What needs to be done: Quote the whole listing verbatim.

##### Given data

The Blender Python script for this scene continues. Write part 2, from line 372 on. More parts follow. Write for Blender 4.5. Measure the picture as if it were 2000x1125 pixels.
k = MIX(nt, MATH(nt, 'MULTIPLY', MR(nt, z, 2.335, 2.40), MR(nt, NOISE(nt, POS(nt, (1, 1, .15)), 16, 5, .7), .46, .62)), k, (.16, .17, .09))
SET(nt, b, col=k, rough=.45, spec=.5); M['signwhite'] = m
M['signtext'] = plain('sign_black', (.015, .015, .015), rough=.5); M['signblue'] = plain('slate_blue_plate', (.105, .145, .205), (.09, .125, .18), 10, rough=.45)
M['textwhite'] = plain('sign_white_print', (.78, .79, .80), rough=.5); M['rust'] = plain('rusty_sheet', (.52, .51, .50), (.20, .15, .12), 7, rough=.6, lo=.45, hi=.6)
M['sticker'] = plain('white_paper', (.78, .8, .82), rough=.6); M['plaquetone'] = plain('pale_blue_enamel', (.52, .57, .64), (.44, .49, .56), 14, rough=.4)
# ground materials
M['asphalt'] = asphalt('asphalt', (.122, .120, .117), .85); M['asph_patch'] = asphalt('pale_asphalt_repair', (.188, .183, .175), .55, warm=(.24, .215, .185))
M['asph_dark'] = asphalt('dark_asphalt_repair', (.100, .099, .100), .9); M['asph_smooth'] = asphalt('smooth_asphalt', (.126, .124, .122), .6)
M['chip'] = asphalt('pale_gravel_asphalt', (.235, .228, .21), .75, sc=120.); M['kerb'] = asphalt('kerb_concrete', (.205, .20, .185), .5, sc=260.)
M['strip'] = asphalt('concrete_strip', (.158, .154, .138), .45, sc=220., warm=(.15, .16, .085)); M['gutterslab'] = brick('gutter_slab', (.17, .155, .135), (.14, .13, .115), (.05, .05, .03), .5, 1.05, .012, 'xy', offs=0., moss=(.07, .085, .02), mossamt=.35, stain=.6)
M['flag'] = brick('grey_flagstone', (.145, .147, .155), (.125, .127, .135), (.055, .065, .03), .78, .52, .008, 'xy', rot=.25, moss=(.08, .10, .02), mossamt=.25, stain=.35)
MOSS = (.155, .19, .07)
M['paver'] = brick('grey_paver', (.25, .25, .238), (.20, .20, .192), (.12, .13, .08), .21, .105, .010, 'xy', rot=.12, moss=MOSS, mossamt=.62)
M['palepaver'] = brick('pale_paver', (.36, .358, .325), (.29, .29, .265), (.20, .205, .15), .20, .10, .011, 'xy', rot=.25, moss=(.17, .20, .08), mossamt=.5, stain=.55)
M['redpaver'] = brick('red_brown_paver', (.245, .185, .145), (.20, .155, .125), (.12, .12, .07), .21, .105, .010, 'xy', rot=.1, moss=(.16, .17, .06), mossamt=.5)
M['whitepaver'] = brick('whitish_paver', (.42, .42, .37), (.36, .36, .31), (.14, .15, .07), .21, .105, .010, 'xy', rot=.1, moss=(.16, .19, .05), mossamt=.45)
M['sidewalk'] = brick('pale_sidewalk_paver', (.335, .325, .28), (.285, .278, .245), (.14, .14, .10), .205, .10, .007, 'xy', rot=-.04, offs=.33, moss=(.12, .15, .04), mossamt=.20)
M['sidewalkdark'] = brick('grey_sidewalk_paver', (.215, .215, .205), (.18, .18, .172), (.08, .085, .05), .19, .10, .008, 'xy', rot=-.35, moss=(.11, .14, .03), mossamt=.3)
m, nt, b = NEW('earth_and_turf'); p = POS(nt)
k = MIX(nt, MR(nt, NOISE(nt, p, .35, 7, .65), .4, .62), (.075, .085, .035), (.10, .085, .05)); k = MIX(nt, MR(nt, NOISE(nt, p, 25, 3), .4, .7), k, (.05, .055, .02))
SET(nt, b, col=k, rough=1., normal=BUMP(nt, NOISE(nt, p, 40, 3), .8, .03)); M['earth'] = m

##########

Written response:
The Blender Python script for this scene continues. Write part 2, from line 372 on. More parts follow. Write for Blender 4.5. Measure the picture as if it were 2000x1125 pixels.
k = MIX(nt, MATH(nt, 'MULTIPLY', MR(nt, z, 2.335, 2.40), MR(nt, NOISE(nt, POS(nt, (1, 1, .15)), 16, 5, .7), .46, .62)), k, (.16, .17, .09))
SET(nt, b, col=k, rough=.45, spec=.5); M['signwhite'] = m
M['signtext'] = plain('sign_black', (.015, .015, .015), rough=.5); M['signblue'] = plain('slate_blue_plate', (.105, .145, .205), (.09, .125, .18), 10, rough=.45)
M['textwhite'] = plain('sign_white_print', (.78, .79, .80), rough=.5); M['rust'] = plain('rusty_sheet', (.52, .51, .50), (.20, .15, .12), 7, rough=.6, lo=.45, hi=.6)
M['sticker'] = plain('white_paper', (.78, .8, .82), rough=.6); M['plaquetone'] = plain('pale_blue_enamel', (.52, .57, .64), (.44, .49, .56), 14, rough=.4)
# ground materials
M['asphalt'] = asphalt('asphalt', (.122, .120, .117), .85); M['asph_patch'] = asphalt('pale_asphalt_repair', (.188, .183, .175), .55, warm=(.24, .215, .185))
M['asph_dark'] = asphalt('dark_asphalt_repair', (.100, .099, .100), .9); M['asph_smooth'] = asphalt('smooth_asphalt', (.126, .124, .122), .6)
M['chip'] = asphalt('pale_gravel_asphalt', (.235, .228, .21), .75, sc=120.); M['kerb'] = asphalt('kerb_concrete', (.205, .20, .185), .5, sc=260.)
M['strip'] = asphalt('concrete_strip', (.158, .154, .138), .45, sc=220., warm=(.15, .16, .085)); M['gutterslab'] = brick('gutter_slab', (.17, .155, .135), (.14, .13, .115), (.05, .05, .03), .5, 1.05, .012, 'xy', offs=0., moss=(.07, .085, .02), mossamt=.35, stain=.6)
M['flag'] = brick('grey_flagstone', (.145, .147, .155), (.125, .127, .135), (.055, .065, .03), .78, .52, .008, 'xy', rot=.25, moss=(.08, .10, .02), mossamt=.25, stain=.35)
MOSS = (.155, .19, .07)
M['paver'] = brick('grey_paver', (.25, .25, .238), (.20, .20, .192), (.12, .13, .08), .21, .105, .010, 'xy', rot=.12, moss=MOSS, mossamt=.62)
M['palepaver'] = brick('pale_paver', (.36, .358, .325), (.29, .29, .265), (.20, .205, .15), .20, .10, .011, 'xy', rot=.25, moss=(.17, .20, .08), mossamt=.5, stain=.55)
M['redpaver'] = brick('red_brown_paver', (.245, .185, .145), (.20, .155, .125), (.12, .12, .07), .21, .105, .010, 'xy', rot=.1, moss=(.16, .17, .06), mossamt=.5)
M['whitepaver'] = brick('whitish_paver', (.42, .42, .37), (.36, .36, .31), (.14, .15, .07), .21, .105, .010, 'xy', rot=.1, moss=(.16, .19, .05), mossamt=.45)
M['sidewalk'] = brick('pale_sidewalk_paver', (.335, .325, .28), (.285, .278, .245), (.14, .14, .10), .205, .10, .007, 'xy', rot=-.04, offs=.33, moss=(.12, .15, .04), mossamt=.20)
M['sidewalkdark'] = brick('grey_sidewalk_paver', (.215, .215, .205), (.18, .18, .172), (.08, .085, .05), .19, .10, .008, 'xy', rot=-.35, moss=(.11, .14, .03), mossamt=.3)
m, nt, b = NEW('earth_and_turf'); p = POS(nt)
k = MIX(nt, MR(nt, NOISE(nt, p, .35, 7, .65), .4, .62), (.075, .085, .035), (.10, .085, .05)); k = MIX(nt, MR(nt, NOISE(nt, p, 25, 3), .4, .7), k, (.05, .055, .02))
SET(nt, b, col=k, rough=1., normal=BUMP(nt, NOISE(nt, p, 40, 3), .8, .03)); M['earth'] = m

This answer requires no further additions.